- **Data excerpt**:
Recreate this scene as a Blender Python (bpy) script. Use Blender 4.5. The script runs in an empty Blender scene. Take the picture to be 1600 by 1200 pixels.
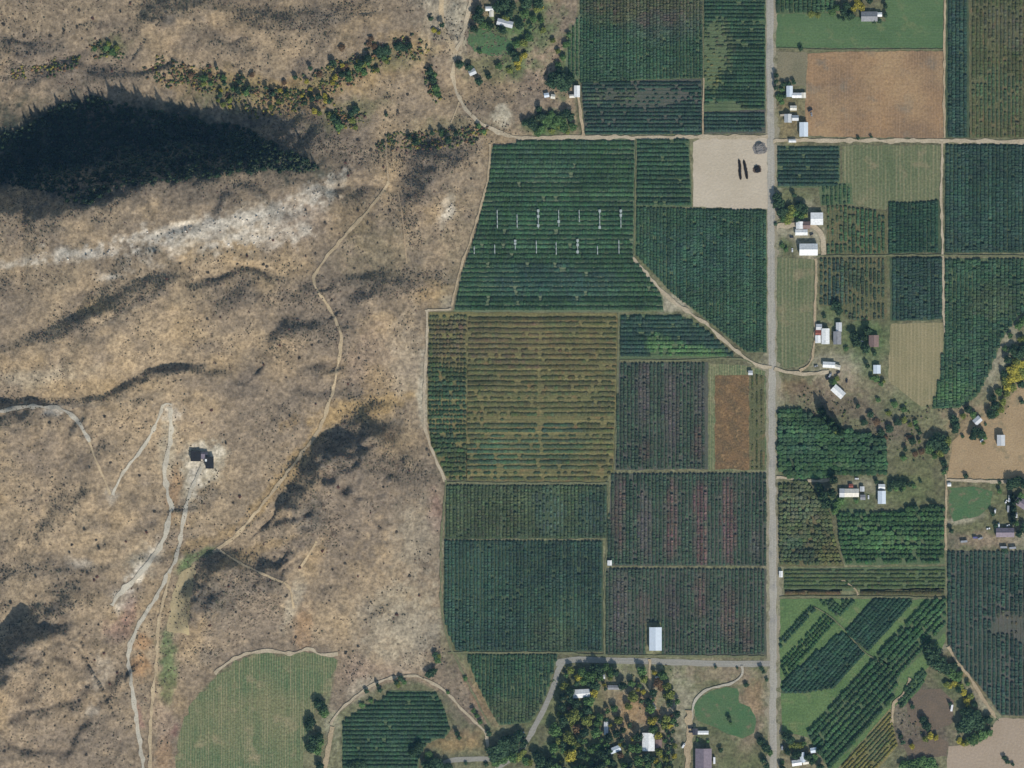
import bpy, math, random
import numpy as np
from mathutils import Vector

# ------------------------------------------------------------------ camera, sky, sun, exposure
S = 0.8                                   # metres of ground per plan unit
def X(u): return (u - 800.0) * S
def Y(v): return (600.0 - v) * S

scene = bpy.context.scene
cam_d = bpy.data.cameras.new('camera')
cam_d.sensor_width = 36.0
cam_d.lens = 36.0 * 8000.0 / 1280.0
cam_d.clip_start = 10.0
cam_d.clip_end = 20000.0
cam = bpy.data.objects.new('camera', cam_d)
cam.location = (0, 0, 8000)
scene.collection.objects.link(cam)
scene.camera = cam

ELEV = 36.0
AZ = math.degrees(math.atan2(0.36, -0.93))    # compass bearing of the sun
world = bpy.data.worlds.new('World')
scene.world = world
world.use_nodes = True
wn = world.node_tree
bg = wn.nodes['Background']
sky = wn.nodes.new('ShaderNodeTexSky')
sky.sky_type = 'NISHITA'
sky.sun_disc = False
sky.sun_elevation = math.radians(ELEV)
sky.sun_rotation = math.radians(AZ)
sky.air_density = 1.6
sky.dust_density = 0.6
wn.links.new(sky.outputs[0], bg.inputs[0])
bg.inputs[1].default_value = 0.105
sun_d = bpy.data.lights.new('sun', 'SUN')
sun_d.energy = 4.4
sun_d.angle = math.radians(0.53)
sun_d.color = (1.0, 0.95, 0.87)
sun = bpy.data.objects.new('sun', sun_d)
_e, _a = math.radians(ELEV), math.radians(AZ)
_to_sun = Vector((math.sin(_a) * math.cos(_e), math.cos(_a) * math.cos(_e), math.sin(_e)))
sun.rotation_euler = (-_to_sun).to_track_quat('-Z', 'Y').to_euler()
scene.collection.objects.link(sun)
scene.view_settings.view_transform = 'Standard'
scene.view_settings.look = 'None'
scene.view_settings.exposure = 0.02
scene.view_settings.gamma = 1.0
scene.view_settings.use_curve_mapping = False

COL = scene.collection
rng = np.random.default_rng(7)
random.seed(7)

# ------------------------------------------------------------------ helpers
def tag(o, label=None, cat=None, group=None, kind=None):
    if label: o['label'] = label
    if cat: o['category'] = cat
    if group: o['group'] = group
    if kind: o['kind'] = kind
    return o

def empty(name, loc, rz=0.0):
    o = bpy.data.objects.new(name, None)
    o.empty_display_size = 1.0
    COL.objects.link(o)
    o.location = loc
    o.rotation_euler = (0, 0, rz)
    return o

def mesh_np(name, V, F, col=None, mat=None, smooth=False):
    """one mesh from numpy arrays; F is (n,3) or (n,4) or a list of such"""
    if not isinstance(F, list): F = [F]
    F = [np.asarray(f, dtype=np.int32) for f in F if len(f)]
    me = bpy.data.meshes.new(name)
    V = np.asarray(V, dtype=np.float32)
    me.vertices.add(len(V))
    me.vertices.foreach_set('co', V.ravel())
    loops = np.concatenate([f.ravel() for f in F])
    tot = np.concatenate([np.full(len(f), f.shape[1], dtype=np.int32) for f in F])
    start = np.concatenate([[0], np.cumsum(tot)[:-1]]).astype(np.int32)
    me.loops.add(len(loops))
    me.loops.foreach_set('vertex_index', loops)
    me.polygons.add(len(tot))
    me.polygons.foreach_set('loop_start', start)
    me.polygons.foreach_set('loop_total', tot)
    me.polygons.foreach_set('use_smooth', np.full(len(tot), smooth, dtype=bool))
    me.update(calc_edges=True)
    if col is not None:
        ca = me.color_attributes.new('Col', 'FLOAT_COLOR', 'POINT')
        c4 = np.ones((len(V), 4), dtype=np.float32)
        c4[:, :3] = col
        ca.data.foreach_set('color', c4.ravel())
    if mat: me.materials.append(mat)
    return me

def obj(name, me, parent=None, loc=None):
    o = bpy.data.objects.new(name, me)
    COL.objects.link(o)
    if parent is not None: o.parent = parent
    if loc is not None: o.location = loc
    return o

class MB:
    """collects simple solids into one mesh"""
    def __init__(s): s.v, s.f = [], []
    def box(s, x0, x1, y0, y1, z0, z1):
        b = len(s.v)
        s.v += [(x0,y0,z0),(x1,y0,z0),(x1,y1,z0),(x0,y1,z0),(x0,y0,z1),(x1,y0,z1),(x1,y1,z1),(x0,y1,z1)]
        s.f += [(b,b+3,b+2,b+1),(b+4,b+5,b+6,b+7),(b,b+1,b+5,b+4),(b+1,b+2,b+6,b+5),(b+2,b+3,b+7,b+6),(b+3,b,b+4,b+7)]
        return s
    def prism(s, prof, y0, y1):
        """profile in x,z (counter clockwise) extruded along y"""
        b = len(s.v); n = len(prof)
        s.v += [(x, y0, z) for x, z in prof] + [(x, y1, z) for x, z in prof]
        for i in range(n):
            j = (i + 1) % n
            s.f.append((b+i, b+j, b+n+j, b+n+i))
        s.f.append(tuple(b + i for i in range(n))[::-1]); s.f.append(tuple(b + n + i for i in range(n)))
        return s
    def cyl(s, p, q, r0, r1, n=8):
        b = len(s.v); p, q = Vector(p), Vector(q)
        d = (q - p).normalized(); a = d.orthogonal().normalized(); c = d.cross(a)
        for P, r in ((p, r0), (q, r1)):
            for i in range(n):
                t = 2 * math.pi * i / n
                s.v.append(tuple(P + a * (r * math.cos(t)) + c * (r * math.sin(t))))
        for i in range(n):
            j = (i + 1) % n
            s.f.append((b+i, b+j, b+n+j, b+n+i))
        s.f.append(tuple(b + i for i in range(n))[::-1]); s.f.append(tuple(b + n + i for i in range(n)))
        return s
    def build(s, name, mat, parent=None, swap=False):
        me = bpy.data.meshes.new(name)
        v = [(y, -x, z) for x, y, z in s.v] if swap else s.v
        me.from_pydata(v, [], s.f)
        me.materials.append(mat)
        me.update()
        return obj(name, me, parent)

# ---- numpy noise on plan coordinates
def _hash(i, j, seed):
    n = (i.astype(np.int64) * 374761393 + j.astype(np.int64) * 668265263 + seed * 1442695041) & 0x7fffffff
    n = ((n ^ (n >> 13)) * 1274126177) & 0x7fffffff
    return ((n ^ (n >> 16)) & 0xffff) / 65535.0

def vnoise(u, v, scale, seed):
    x, y = np.asarray(u, float) / scale, np.asarray(v, float) / scale
    i, j = np.floor(x), np.floor(y)
    fx, fy = x - i, y - j
    fx = fx * fx * fx * (fx * (fx * 6 - 15) + 10); fy = fy * fy * fy * (fy * (fy * 6 - 15) + 10)
    i, j = i.astype(np.int64), j.astype(np.int64)
    a, b = _hash(i, j, seed), _hash(i + 1, j, seed)
    c, d = _hash(i, j + 1, seed), _hash(i + 1, j + 1, seed)
    return (a * (1 - fx) + b * fx) * (1 - fy) + (c * (1 - fx) + d * fx) * fy * 1.0

def fbm(u, v, scale, seed, octv=4, gain=0.5):
    t, a, n = 0.0, 1.0, 0.0
    for k in range(octv):
        t = t + a * (vnoise(u, v, scale / 2 ** k, seed + 17 * k) - 0.5) * 2
        n += a; a *= gain
    return t / n

def sstep(a, b, x):
    t = np.clip((x - a) / (b - a), 0, 1)
    return t * t * (3 - 2 * t)

def in_poly(u, v, poly):
    u, v = np.asarray(u, float), np.asarray(v, float)
    r = np.zeros(u.shape, bool)
    n = len(poly)
    for k in range(n):
        x0, y0 = poly[k]; x1, y1 = poly[(k + 1) % n]
        if y0 == y1: continue
        c = ((y0 > v) != (y1 > v)) & (u < (x1 - x0) * (v - y0) / (y1 - y0) + x0)
        r ^= c
    return r

def line_dist(u, v, pts):
    """distance, value index along the line, side (+1 = upper / left bank)"""
    best = np.full(np.shape(u), 1e9); tt = np.zeros(np.shape(u)); sd = np.ones(np.shape(u))
    for k in range(len(pts) - 1):
        x0, y0 = pts[k]; x1, y1 = pts[k + 1]
        dx, dy = x1 - x0, y1 - y0
        t = np.clip(((u - x0) * dx + (v - y0) * dy) / (dx * dx + dy * dy), 0, 1)
        d = np.hypot(u - (x0 + t * dx), v - (y0 + t * dy))
        s = np.sign(dy * (u - x0) - dx * (v - y0))
        m = d < best - 1e-9
        best = np.where(m, d, best); tt = np.where(m, k + t, tt); sd = np.where(m, s, sd)
    return best, tt, np.where(sd == 0, 1, sd)

# ------------------------------------------------------------------ materials
def new_mat(name):
    m = bpy.data.materials.new(name)
    m.use_nodes = True
    nt = m.node_tree
    p = nt.nodes['Principled BSDF']
    p.inputs['Specular IOR Level'].default_value = 0.15
    return m, nt, p

def nd(nt, t, **kw):
    n = nt.nodes.new(t)
    for k, v in kw.items(): setattr(n, k, v)
    return n

def mixc(nt, fac, a, b, mode='MIX'):
    n = nt.nodes.new('ShaderNodeMix'); n.data_type = 'RGBA'; n.blend_type = mode
    for sock, val in ((n.inputs[0], fac), (n.inputs[6], a), (n.inputs[7], b)):
        if isinstance(val, (int, float)): sock.default_value = val
        elif isinstance(val, (tuple, list)): sock.default_value = (*val[:3], 1)
        else: nt.links.new(val, sock)
    return n.outputs[2]

def ramp(nt, inp, a, b):
    n = nt.nodes.new('ShaderNodeMapRange')
    n.inputs[1].default_value = a; n.inputs[2].default_value = b
    nt.links.new(inp, n.inputs[0])
    return n.outputs[0]

def noise(nt, vec, scale, detail=3, rough=0.6):
    n = nt.nodes.new('ShaderNodeTexNoise')
    n.inputs['Scale'].default_value = scale; n.inputs['Detail'].default_value = detail
    n.inputs['Roughness'].default_value = rough
    nt.links.new(vec, n.inputs['Vector'])
    return n.outputs['Fac']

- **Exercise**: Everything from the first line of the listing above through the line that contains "scene.camera = cam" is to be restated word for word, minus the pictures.

- **The completed task**:
Recreate this scene as a Blender Python (bpy) script. Use Blender 4.5. The script runs in an empty Blender scene. Take the picture to be 1600 by 1200 pixels.
import bpy, math, random
import numpy as np
from mathutils import Vector

# ------------------------------------------------------------------ camera, sky, sun, exposure
S = 0.8                                   # metres of ground per plan unit
def X(u): return (u - 800.0) * S
def Y(v): return (600.0 - v) * S

scene = bpy.context.scene
cam_d = bpy.data.cameras.new('camera')
cam_d.sensor_width = 36.0
cam_d.lens = 36.0 * 8000.0 / 1280.0
cam_d.clip_start = 10.0
cam_d.clip_end = 20000.0
cam = bpy.data.objects.new('camera', cam_d)
cam.location = (0, 0, 8000)
scene.collection.objects.link(cam)
scene.camera = cam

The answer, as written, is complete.